Para os novos tempos de crise, os velhos tempos de exceção.


   País notável por sua distribuição de riqueza polarizada, ressoando os ecos de seu passado ditatorial e flertando com os jogos neoliberais, é um Estado que faz de sua nova economia o renascimento de velhos hábitos. Hoje, os países latino-americanos, em sua maioria passíveis de enquadramento na narrativa exposta acima, efervescem convulsões sociais marcadas pela adoção fiel dos pacotes de austeridade pressupostos pela mão invisível do invisível. Nem mesmo o mercado – consagrado pelo liberalismo econômico como a força reguladora – fez-se capaz de seguir ileso das missões autofágicas dos neoliberais.


   O capitalismo, em escala global, tornou-se alvo constante de suas próprias proposituras: de um lado, a segregação econômica que se faz imprescindível para a distinção de classes, e, do outro, o anseio pela justiça social fortemente disseminado pelo processo globalizatório. Mediante tal dicotomia, a possibilidade de harmonização tange ao inverossímil: para os novos tempos de crises, os novos tempos de exceção. Tal situação acentua-se quando tratamos de países “em processo de desenvolvimento”, dado que o progresso econômico é visionado a qualquer custo, fora uma incumbência genérica a nós determinada por aqueles (países) que já percorreram pelo almejado caminho do “sucesso”. 


   Em sua obra “A sociedade da austeridade e o direito do trabalho de exceção”, António Casimiro Ferreira discorre acerca do que o próprio chama de “forçosa racionalização das irracionalidades do capitalismo”, ou seja, em sua primeira oportunidade de supressão, o sistema flexibiliza as relações trabalhistas por meio de reformas laborais e promove uma erosão nos direitos de seus trabalhadores e suas trabalhadoras, a base de qualquer pirâmide produtiva. A priori, mostra-se como uma solução eficaz dado que confere liberdade aos contratantes – donos do poderio – no entanto, não é difícil alcançar o futuro próximo e analisá-lo como problemático: a base de seu modo de produção encontra-se sem nenhum amparo.


   Imerso em um caldo de naturalização de desigualdades, o Brasil percorre caminhos similares aos examinados por António Casimiro Ferreira em sua obra: Paulo Guedes, atual ministro da economia, acena para o Estado chileno, ansiando pela maximização de políticas neoliberais e nos assombrando com recordações de Pinochet. O Direito e a Justiça do Trabalho tornaram-se os novos vilões da nação brasileira. 

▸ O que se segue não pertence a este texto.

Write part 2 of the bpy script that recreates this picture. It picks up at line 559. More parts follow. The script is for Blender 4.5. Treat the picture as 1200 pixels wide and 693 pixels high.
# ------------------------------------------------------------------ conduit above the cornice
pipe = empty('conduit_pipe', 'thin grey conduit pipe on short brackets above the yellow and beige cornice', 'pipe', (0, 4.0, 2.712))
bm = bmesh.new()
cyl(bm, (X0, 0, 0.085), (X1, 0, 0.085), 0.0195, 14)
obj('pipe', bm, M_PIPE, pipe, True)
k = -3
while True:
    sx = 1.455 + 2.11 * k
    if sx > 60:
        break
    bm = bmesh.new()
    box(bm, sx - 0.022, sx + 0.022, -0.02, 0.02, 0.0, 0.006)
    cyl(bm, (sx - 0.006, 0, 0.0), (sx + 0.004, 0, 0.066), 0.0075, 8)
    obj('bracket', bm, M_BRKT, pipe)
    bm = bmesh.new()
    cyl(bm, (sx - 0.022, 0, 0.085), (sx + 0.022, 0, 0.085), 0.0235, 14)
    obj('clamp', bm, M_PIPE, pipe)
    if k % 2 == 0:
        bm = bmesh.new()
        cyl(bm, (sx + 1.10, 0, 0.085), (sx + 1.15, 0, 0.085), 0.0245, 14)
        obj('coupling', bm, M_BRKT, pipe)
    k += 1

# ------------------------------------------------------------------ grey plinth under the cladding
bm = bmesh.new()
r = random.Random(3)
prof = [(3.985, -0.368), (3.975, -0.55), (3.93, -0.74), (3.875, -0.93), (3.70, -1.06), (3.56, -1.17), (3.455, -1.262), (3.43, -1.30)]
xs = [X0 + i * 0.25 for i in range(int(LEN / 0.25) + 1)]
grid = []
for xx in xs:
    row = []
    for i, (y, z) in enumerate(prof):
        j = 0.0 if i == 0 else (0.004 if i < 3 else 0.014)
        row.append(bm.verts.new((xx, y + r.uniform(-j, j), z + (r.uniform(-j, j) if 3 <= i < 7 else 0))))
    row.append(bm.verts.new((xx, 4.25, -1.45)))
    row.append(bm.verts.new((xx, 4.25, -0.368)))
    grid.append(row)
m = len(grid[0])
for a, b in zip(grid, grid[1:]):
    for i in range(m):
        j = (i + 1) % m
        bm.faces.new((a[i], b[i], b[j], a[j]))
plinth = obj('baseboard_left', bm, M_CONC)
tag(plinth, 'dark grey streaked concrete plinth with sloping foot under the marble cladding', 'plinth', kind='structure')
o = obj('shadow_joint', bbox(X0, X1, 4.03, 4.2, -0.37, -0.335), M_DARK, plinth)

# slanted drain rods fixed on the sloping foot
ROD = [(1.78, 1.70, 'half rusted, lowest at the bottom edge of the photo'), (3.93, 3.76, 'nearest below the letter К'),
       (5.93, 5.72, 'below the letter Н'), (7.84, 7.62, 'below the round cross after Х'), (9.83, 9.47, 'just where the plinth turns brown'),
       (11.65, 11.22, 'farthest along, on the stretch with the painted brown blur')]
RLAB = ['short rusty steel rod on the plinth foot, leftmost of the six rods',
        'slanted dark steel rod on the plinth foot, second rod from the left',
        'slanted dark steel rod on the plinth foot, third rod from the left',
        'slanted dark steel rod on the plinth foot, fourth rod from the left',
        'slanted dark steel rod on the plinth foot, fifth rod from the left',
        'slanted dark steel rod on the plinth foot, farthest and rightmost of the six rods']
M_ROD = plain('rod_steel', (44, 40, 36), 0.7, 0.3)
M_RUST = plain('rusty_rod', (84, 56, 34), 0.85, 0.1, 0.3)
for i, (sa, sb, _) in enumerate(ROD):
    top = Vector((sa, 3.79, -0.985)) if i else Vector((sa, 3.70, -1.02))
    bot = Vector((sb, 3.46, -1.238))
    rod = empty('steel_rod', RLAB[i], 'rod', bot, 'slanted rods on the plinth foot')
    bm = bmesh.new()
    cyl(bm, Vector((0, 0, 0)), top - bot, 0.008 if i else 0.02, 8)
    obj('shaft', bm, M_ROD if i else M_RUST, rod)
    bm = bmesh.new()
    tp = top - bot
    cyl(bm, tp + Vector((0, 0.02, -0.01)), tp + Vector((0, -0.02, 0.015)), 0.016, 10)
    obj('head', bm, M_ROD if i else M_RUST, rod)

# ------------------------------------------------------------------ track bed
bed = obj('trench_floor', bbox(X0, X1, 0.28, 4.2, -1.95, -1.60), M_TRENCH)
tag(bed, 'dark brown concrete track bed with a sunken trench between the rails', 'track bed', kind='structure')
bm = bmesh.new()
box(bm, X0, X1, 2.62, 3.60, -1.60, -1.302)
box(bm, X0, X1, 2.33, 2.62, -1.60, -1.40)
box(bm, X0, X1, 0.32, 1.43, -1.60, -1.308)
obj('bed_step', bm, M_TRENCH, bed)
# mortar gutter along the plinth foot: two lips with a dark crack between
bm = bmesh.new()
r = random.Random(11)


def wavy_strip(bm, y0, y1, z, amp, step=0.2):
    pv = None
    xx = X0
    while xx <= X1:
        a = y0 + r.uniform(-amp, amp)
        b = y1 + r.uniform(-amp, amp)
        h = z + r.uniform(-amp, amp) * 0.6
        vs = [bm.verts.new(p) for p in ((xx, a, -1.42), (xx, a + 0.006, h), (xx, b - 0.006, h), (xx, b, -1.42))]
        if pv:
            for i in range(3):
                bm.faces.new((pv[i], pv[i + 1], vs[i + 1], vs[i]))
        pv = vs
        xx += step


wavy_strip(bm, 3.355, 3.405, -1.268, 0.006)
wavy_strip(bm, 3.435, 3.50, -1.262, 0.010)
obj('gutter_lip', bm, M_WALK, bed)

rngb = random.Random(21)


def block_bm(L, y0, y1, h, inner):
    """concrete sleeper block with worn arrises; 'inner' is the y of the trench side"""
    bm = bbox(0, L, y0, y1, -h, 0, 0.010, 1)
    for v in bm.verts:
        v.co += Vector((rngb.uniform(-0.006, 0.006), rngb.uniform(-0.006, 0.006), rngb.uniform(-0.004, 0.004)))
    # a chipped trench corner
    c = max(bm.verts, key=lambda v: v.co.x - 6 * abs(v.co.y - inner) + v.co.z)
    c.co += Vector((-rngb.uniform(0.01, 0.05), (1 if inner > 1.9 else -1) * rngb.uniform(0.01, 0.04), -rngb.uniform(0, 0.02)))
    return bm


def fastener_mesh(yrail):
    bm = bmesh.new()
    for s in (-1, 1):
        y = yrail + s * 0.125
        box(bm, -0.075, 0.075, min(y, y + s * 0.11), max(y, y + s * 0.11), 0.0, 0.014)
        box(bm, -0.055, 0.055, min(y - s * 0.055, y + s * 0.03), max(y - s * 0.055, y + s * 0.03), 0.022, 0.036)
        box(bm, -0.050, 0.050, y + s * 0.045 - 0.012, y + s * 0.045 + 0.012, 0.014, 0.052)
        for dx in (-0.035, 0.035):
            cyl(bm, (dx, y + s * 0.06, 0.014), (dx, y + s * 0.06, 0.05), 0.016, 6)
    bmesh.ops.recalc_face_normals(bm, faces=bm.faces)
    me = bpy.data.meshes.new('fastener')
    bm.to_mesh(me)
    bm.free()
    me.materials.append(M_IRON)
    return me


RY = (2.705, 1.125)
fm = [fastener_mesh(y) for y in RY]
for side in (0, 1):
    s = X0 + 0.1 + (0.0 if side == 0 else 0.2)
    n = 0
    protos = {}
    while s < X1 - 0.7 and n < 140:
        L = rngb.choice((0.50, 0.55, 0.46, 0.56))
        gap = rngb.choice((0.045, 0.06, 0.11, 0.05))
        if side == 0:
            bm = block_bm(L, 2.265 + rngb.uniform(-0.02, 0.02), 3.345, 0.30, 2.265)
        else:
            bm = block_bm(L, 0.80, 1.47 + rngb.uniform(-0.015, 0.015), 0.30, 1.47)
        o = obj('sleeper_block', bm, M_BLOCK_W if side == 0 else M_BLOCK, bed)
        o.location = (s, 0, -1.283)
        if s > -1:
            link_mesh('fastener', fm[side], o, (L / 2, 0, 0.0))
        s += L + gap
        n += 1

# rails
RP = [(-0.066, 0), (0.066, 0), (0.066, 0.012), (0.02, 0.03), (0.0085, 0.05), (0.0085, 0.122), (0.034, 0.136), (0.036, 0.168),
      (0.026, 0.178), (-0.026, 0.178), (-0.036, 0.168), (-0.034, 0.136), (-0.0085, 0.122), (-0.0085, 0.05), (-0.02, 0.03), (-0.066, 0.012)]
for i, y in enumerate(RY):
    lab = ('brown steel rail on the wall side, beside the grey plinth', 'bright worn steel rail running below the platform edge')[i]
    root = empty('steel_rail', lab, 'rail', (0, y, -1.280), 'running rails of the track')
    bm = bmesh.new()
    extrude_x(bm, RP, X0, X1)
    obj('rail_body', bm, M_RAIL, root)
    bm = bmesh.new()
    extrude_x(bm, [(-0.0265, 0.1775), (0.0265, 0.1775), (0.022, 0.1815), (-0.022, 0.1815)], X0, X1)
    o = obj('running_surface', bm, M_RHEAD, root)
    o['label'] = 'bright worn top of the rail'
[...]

   Dentro desse contexto de precarização de nossas relações trabalhistas – vide Reforma Trabalhista, afrouxamento de restrições à terceirização, e encaminhamento da Reforma da Previdência – a declaração de procedência da ADPF 324 pelo STF denotou uma sequência ao afastamento do Estado de suas causas sociais, principalmente quando estas se põem como barreira à plena desregulamentação do mercado. Em suma, a concordância com o instrumento pela maioria dos ministros disponibilizou a terceirização irrestrita das atividades meio e fim às pessoas jurídicas. Em contrapartida, a Justiça do Trabalho mostrou-se avessa à nova interpretação, invocando a Súmula 331 do TST, bem como direitos humanos e do trabalho amparados por nossa Constituição Cidadã.


   A flexibilização extensa do trabalho, proposta tanto pela Reforma Trabalhista quanto pela terceirização, adotam a mão de obra humana como mera mercadoria. Remuneração média inferior, maior rotatividade de empregos, aumento de acidentes e mortes proporcionados por locais insalubres, além da pulverização da classe trabalhadora, são todos instrumentos utilizados para desvencilhar as redes que conectam o povo e suas lutas. 


   A América Latina fora, ao longo de sua história, bombardeada por interesses externos, vivências impositoras e uma desigualdade social bastante benéfica àqueles que almejavam nossos recursos. Quantas sonegações adicionais serão necessárias para que adotemos nosso cosmopolitismo, apoio e respeitos mútuos contra as forçosas imposições globais? O povo brasileiro, de maneira uníssona, ainda desconhece o que é viver sem as duras amarras da austeridade.